» What to work on: Only one portion of the data is to be written out: from the line bearing "The Blender Python" through the line bearing "make_tree('dark_leaved_tree', 'big dense". Write it exactly as it appears.

» Task inputs:
╔══

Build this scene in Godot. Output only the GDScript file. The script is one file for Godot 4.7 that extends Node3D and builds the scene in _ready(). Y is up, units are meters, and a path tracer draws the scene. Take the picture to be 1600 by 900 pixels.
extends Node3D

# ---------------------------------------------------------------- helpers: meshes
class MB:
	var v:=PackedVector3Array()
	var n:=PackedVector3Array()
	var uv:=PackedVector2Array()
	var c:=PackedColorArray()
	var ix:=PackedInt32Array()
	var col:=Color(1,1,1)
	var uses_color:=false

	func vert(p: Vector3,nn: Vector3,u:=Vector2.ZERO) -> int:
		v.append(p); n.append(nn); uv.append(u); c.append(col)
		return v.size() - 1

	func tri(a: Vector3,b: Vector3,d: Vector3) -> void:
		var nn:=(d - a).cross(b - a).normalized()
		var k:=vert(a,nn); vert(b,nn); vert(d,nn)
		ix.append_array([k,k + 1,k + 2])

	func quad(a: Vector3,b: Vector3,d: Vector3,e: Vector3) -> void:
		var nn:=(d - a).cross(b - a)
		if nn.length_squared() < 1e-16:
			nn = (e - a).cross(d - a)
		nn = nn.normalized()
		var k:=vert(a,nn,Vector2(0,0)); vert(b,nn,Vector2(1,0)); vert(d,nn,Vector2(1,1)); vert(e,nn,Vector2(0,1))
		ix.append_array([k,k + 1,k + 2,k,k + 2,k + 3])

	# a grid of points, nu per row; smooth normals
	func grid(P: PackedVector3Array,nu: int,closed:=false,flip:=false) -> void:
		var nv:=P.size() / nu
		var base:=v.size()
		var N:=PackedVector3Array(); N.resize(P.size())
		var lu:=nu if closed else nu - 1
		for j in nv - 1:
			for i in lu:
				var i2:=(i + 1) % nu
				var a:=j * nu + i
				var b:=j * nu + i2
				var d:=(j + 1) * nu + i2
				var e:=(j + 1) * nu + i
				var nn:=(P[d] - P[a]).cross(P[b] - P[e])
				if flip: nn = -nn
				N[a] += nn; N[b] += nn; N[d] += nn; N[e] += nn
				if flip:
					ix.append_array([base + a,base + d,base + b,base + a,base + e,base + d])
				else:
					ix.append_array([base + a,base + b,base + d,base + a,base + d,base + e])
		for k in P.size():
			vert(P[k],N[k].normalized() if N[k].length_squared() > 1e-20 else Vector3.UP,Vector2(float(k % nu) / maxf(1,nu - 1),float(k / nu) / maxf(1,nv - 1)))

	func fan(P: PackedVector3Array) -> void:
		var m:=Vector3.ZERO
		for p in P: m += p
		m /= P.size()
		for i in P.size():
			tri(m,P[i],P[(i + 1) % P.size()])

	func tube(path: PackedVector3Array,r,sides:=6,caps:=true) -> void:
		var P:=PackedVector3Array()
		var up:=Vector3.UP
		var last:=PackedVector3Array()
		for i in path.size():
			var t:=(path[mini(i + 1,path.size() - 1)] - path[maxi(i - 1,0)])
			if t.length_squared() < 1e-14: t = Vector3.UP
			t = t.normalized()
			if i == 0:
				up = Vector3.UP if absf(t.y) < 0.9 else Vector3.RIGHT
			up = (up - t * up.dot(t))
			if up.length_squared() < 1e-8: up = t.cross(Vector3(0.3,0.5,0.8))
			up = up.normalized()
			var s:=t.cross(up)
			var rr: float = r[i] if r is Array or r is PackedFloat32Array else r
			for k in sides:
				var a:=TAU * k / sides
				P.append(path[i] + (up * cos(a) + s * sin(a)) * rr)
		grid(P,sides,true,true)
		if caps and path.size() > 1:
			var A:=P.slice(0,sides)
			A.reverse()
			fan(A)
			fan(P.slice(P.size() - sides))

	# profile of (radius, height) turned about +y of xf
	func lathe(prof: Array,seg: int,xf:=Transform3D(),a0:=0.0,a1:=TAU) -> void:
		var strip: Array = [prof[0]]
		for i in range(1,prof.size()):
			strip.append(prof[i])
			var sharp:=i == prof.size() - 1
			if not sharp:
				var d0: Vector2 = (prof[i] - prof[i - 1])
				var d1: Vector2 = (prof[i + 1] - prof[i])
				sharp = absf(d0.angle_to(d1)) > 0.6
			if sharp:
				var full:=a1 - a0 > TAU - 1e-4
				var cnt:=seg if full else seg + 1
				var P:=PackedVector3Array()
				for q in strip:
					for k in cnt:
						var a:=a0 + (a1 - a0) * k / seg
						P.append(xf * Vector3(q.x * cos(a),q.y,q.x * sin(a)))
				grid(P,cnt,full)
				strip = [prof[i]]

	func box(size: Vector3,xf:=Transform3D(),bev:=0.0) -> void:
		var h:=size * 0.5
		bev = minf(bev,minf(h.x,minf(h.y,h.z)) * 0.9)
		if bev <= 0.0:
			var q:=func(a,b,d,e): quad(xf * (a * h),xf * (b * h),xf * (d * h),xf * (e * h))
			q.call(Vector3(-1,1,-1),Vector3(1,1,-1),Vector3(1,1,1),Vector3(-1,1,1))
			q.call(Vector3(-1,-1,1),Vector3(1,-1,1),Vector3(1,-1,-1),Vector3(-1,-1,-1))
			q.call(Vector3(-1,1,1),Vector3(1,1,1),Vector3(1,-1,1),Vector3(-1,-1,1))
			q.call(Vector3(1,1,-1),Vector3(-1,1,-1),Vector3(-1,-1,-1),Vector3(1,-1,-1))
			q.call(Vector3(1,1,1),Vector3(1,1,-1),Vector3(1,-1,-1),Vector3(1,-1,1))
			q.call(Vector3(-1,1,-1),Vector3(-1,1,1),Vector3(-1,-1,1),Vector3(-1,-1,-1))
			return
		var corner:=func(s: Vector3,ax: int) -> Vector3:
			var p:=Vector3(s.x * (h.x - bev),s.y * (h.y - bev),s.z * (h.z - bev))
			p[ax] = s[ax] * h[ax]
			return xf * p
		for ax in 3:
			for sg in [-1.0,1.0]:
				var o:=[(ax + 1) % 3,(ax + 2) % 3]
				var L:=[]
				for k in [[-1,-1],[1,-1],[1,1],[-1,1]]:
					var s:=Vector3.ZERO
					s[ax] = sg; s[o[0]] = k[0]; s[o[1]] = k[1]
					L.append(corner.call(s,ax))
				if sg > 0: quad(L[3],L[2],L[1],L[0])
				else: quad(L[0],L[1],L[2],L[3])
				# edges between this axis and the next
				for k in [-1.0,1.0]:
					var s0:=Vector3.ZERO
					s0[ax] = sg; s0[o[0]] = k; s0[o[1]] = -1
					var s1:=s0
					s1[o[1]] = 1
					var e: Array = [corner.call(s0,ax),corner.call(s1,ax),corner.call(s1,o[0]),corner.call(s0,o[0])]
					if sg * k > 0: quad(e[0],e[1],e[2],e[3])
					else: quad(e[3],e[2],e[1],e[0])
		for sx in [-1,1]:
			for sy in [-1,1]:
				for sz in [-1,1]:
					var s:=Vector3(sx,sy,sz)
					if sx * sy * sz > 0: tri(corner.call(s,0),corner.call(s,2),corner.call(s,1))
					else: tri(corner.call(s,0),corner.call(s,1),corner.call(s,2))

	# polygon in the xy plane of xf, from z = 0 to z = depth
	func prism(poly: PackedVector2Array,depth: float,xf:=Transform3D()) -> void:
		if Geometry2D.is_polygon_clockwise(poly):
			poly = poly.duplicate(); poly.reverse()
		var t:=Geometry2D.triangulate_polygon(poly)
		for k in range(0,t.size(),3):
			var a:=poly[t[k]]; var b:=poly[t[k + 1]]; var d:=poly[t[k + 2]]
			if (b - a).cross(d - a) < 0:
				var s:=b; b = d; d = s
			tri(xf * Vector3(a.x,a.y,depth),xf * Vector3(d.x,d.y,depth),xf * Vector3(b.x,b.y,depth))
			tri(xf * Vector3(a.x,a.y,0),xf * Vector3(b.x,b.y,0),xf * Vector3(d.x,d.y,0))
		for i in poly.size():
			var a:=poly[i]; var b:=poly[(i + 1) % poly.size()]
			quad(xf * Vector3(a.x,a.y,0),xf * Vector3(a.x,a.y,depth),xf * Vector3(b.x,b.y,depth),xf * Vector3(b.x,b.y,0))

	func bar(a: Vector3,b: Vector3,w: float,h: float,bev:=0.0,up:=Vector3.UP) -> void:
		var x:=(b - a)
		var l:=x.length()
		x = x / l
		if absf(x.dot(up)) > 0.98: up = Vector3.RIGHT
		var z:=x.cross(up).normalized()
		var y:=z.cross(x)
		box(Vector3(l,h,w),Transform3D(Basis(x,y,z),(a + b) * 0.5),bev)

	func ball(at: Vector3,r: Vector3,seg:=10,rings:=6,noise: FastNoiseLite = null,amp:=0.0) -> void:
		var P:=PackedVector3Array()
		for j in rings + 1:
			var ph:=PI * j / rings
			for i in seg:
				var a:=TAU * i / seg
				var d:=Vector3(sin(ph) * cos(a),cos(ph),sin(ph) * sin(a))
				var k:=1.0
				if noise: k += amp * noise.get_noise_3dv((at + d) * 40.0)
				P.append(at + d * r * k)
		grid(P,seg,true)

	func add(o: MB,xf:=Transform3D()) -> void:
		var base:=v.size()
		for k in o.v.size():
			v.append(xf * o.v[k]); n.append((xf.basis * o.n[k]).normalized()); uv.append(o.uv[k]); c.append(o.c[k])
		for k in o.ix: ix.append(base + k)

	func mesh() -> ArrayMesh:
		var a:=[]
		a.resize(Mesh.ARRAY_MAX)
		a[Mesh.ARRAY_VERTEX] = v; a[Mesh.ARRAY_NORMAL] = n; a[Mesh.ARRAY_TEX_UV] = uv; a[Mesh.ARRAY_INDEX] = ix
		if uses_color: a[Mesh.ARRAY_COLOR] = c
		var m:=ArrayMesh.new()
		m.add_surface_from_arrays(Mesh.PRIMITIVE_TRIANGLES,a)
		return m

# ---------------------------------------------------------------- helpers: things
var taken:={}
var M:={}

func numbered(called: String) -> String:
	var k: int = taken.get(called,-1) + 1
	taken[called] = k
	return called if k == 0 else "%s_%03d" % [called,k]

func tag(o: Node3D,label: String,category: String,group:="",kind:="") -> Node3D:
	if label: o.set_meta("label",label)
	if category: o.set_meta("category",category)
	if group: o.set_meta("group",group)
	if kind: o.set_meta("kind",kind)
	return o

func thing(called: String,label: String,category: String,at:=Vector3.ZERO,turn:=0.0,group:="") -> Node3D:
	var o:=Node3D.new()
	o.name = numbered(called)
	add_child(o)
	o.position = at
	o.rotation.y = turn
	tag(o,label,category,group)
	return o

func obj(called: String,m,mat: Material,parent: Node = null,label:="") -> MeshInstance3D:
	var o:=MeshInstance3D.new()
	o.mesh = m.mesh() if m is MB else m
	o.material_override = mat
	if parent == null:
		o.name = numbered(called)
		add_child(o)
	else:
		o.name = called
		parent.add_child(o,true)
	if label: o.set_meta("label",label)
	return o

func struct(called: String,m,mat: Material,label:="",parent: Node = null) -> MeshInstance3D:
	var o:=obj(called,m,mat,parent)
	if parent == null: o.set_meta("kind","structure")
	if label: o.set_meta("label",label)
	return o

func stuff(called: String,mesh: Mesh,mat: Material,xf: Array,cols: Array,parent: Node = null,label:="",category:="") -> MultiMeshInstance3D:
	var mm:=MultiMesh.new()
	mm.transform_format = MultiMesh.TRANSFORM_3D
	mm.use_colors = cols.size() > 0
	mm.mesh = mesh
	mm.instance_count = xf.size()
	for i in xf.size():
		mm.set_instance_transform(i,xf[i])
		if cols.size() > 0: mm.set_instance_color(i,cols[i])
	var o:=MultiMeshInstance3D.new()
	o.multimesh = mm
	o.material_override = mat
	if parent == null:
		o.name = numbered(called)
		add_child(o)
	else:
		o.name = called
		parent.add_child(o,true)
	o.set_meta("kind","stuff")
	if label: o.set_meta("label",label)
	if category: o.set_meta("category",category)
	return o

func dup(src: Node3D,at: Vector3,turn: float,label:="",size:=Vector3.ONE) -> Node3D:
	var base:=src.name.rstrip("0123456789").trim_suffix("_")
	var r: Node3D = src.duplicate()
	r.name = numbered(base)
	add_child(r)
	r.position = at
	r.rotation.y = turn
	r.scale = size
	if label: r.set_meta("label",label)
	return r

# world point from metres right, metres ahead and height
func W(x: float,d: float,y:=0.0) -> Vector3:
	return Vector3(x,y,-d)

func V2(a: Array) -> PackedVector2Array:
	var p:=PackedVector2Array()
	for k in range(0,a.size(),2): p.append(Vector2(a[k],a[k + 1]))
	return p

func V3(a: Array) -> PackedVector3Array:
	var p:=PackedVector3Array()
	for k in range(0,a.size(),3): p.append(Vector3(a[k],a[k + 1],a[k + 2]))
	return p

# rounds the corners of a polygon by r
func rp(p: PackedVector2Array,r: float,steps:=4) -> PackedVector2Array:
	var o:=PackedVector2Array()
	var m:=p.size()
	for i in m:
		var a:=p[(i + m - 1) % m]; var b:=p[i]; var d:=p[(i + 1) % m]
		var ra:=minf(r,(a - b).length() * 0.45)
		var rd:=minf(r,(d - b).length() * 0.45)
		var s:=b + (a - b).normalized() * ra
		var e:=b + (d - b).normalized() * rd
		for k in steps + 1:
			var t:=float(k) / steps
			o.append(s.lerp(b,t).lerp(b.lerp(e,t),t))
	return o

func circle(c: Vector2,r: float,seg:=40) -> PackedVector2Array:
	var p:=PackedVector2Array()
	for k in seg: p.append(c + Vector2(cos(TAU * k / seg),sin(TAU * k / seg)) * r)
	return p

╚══
╔══

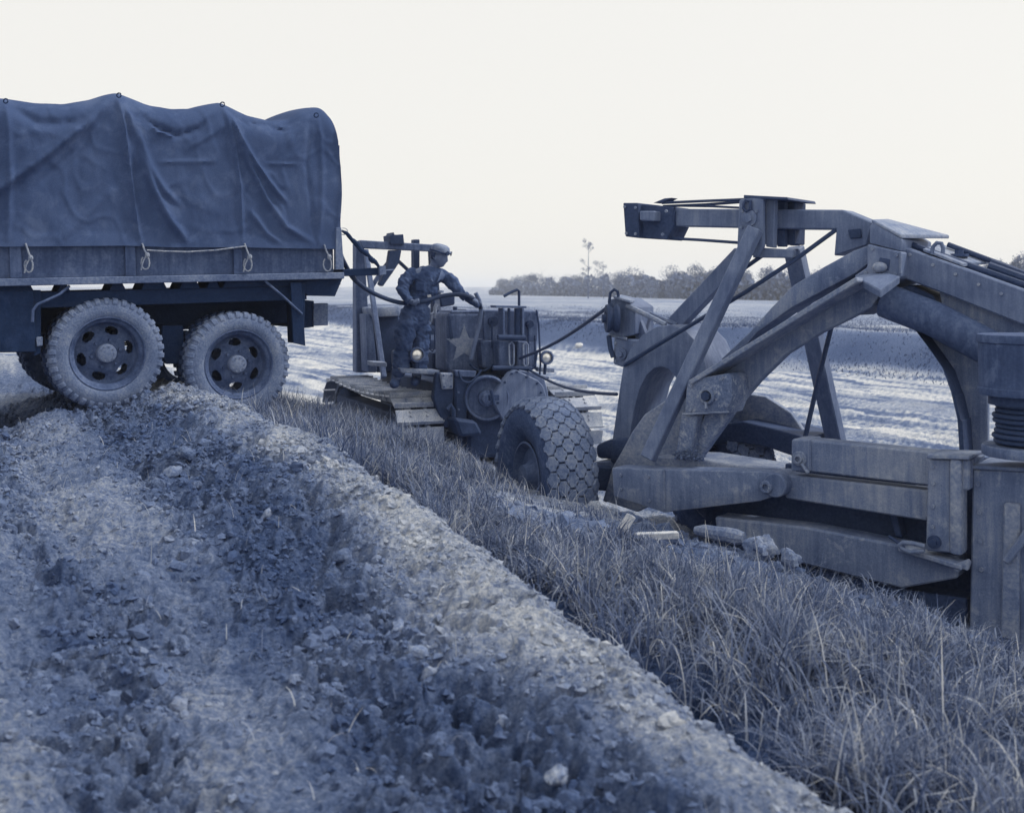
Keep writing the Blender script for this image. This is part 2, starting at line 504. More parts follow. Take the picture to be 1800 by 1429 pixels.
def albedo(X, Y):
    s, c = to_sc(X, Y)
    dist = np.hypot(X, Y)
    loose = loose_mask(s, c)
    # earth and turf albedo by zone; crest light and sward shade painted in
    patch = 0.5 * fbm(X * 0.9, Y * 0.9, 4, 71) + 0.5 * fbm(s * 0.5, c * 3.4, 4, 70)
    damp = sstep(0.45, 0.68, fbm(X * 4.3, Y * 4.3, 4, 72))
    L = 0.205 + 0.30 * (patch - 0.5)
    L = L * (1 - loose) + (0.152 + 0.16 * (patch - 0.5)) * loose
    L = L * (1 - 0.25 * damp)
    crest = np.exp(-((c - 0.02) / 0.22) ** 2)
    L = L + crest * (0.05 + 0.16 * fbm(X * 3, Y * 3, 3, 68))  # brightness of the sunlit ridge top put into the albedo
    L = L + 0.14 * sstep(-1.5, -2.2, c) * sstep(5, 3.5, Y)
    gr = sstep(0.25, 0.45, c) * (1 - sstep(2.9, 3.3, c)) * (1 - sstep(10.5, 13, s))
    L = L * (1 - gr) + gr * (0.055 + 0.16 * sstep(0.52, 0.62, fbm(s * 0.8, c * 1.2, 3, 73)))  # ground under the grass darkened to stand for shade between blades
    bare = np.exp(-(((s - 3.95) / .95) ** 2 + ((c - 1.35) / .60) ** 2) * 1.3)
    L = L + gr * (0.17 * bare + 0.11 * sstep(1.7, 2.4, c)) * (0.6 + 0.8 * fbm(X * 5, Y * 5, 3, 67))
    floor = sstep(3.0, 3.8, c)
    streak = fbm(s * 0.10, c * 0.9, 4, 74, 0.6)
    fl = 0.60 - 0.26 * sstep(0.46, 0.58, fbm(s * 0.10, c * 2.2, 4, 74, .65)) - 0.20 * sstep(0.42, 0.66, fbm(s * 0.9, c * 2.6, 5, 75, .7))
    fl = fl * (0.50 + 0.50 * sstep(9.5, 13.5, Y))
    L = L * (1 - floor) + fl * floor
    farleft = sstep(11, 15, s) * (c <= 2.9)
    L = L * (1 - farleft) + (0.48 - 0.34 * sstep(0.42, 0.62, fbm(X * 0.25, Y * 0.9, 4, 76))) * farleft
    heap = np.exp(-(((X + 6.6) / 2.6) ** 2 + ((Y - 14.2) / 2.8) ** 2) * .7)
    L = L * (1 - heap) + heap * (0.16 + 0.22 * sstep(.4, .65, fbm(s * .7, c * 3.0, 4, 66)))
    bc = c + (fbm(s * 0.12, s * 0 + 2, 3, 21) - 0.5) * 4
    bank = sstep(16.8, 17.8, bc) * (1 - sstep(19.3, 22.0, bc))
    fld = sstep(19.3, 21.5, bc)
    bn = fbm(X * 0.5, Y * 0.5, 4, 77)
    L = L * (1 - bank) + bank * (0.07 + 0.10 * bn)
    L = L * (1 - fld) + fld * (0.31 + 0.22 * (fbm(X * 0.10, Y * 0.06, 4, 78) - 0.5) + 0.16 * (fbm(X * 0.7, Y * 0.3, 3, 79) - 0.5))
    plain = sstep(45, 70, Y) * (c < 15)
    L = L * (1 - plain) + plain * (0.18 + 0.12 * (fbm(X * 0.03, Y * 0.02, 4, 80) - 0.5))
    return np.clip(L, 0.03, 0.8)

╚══
╔══

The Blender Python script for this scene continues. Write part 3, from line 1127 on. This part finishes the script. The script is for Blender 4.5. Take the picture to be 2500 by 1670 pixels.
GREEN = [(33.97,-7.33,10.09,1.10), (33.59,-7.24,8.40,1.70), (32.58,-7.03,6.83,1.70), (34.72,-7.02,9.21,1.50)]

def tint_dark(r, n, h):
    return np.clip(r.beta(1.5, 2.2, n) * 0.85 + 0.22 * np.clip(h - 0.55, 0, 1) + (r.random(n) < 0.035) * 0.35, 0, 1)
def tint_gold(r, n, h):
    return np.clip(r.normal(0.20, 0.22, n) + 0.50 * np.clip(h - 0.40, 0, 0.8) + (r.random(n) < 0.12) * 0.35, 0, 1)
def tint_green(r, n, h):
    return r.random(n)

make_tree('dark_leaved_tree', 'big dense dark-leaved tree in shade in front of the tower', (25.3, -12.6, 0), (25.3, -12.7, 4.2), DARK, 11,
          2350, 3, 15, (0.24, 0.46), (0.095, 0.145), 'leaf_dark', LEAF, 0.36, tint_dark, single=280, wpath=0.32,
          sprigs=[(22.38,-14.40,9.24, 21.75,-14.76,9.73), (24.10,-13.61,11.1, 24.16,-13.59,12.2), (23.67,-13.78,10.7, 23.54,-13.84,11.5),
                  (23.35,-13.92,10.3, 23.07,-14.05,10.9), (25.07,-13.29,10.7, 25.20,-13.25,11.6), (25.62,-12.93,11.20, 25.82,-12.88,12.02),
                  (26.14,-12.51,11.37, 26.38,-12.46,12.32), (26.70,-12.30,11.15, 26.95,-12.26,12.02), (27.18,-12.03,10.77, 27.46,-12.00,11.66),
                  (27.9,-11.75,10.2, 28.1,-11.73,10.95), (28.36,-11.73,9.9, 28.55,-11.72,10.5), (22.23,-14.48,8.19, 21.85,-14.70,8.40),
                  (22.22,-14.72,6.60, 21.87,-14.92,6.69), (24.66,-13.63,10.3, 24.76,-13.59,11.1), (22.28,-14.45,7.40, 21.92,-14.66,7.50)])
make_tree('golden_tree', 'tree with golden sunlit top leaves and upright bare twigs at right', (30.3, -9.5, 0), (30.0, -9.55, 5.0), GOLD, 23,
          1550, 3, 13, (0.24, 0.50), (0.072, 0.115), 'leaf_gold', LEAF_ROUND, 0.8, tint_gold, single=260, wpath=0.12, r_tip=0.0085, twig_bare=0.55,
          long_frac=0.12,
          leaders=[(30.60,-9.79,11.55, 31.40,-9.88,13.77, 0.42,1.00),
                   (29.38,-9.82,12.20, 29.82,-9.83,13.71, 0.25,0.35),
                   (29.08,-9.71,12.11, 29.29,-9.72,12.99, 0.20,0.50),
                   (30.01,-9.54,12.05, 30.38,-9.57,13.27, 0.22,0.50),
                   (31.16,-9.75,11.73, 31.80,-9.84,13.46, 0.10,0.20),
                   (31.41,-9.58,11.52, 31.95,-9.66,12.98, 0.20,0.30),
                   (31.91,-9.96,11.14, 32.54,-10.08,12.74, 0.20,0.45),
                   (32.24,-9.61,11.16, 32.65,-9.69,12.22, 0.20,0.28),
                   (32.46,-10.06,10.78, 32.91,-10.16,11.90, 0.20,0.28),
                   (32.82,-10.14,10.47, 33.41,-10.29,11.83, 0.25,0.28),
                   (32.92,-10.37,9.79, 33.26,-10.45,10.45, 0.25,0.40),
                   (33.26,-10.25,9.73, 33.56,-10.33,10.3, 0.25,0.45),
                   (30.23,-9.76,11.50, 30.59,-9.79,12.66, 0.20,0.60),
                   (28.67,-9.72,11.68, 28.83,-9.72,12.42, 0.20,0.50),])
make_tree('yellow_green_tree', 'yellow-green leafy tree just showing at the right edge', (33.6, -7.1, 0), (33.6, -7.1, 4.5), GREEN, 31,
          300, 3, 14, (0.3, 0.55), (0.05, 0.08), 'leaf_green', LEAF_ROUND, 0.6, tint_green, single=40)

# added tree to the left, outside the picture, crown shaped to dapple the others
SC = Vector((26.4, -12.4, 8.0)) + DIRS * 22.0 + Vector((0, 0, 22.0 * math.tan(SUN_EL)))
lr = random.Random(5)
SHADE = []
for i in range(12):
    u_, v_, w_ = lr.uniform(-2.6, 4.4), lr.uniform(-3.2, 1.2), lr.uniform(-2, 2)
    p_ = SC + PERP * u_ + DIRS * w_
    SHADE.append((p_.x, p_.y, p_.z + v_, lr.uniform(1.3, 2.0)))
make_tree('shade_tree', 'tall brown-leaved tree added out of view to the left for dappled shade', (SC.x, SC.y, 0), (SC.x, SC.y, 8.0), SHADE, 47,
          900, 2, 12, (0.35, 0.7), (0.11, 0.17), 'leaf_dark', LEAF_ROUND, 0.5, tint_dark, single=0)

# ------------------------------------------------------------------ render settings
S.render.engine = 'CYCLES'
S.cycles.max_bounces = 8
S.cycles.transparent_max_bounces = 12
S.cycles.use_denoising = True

╚══

» Output for this task:
The Blender Python script for this scene continues. Write part 3, from line 1127 on. This part finishes the script. The script is for Blender 4.5. Take the picture to be 2500 by 1670 pixels.
GREEN = [(33.97,-7.33,10.09,1.10), (33.59,-7.24,8.40,1.70), (32.58,-7.03,6.83,1.70), (34.72,-7.02,9.21,1.50)]

def tint_dark(r, n, h):
    return np.clip(r.beta(1.5, 2.2, n) * 0.85 + 0.22 * np.clip(h - 0.55, 0, 1) + (r.random(n) < 0.035) * 0.35, 0, 1)
def tint_gold(r, n, h):
    return np.clip(r.normal(0.20, 0.22, n) + 0.50 * np.clip(h - 0.40, 0, 0.8) + (r.random(n) < 0.12) * 0.35, 0, 1)
def tint_green(r, n, h):
    return r.random(n)

make_tree('dark_leaved_tree', 'big dense dark-leaved tree in shade in front of the tower', (25.3, -12.6, 0), (25.3, -12.7, 4.2), DARK, 11,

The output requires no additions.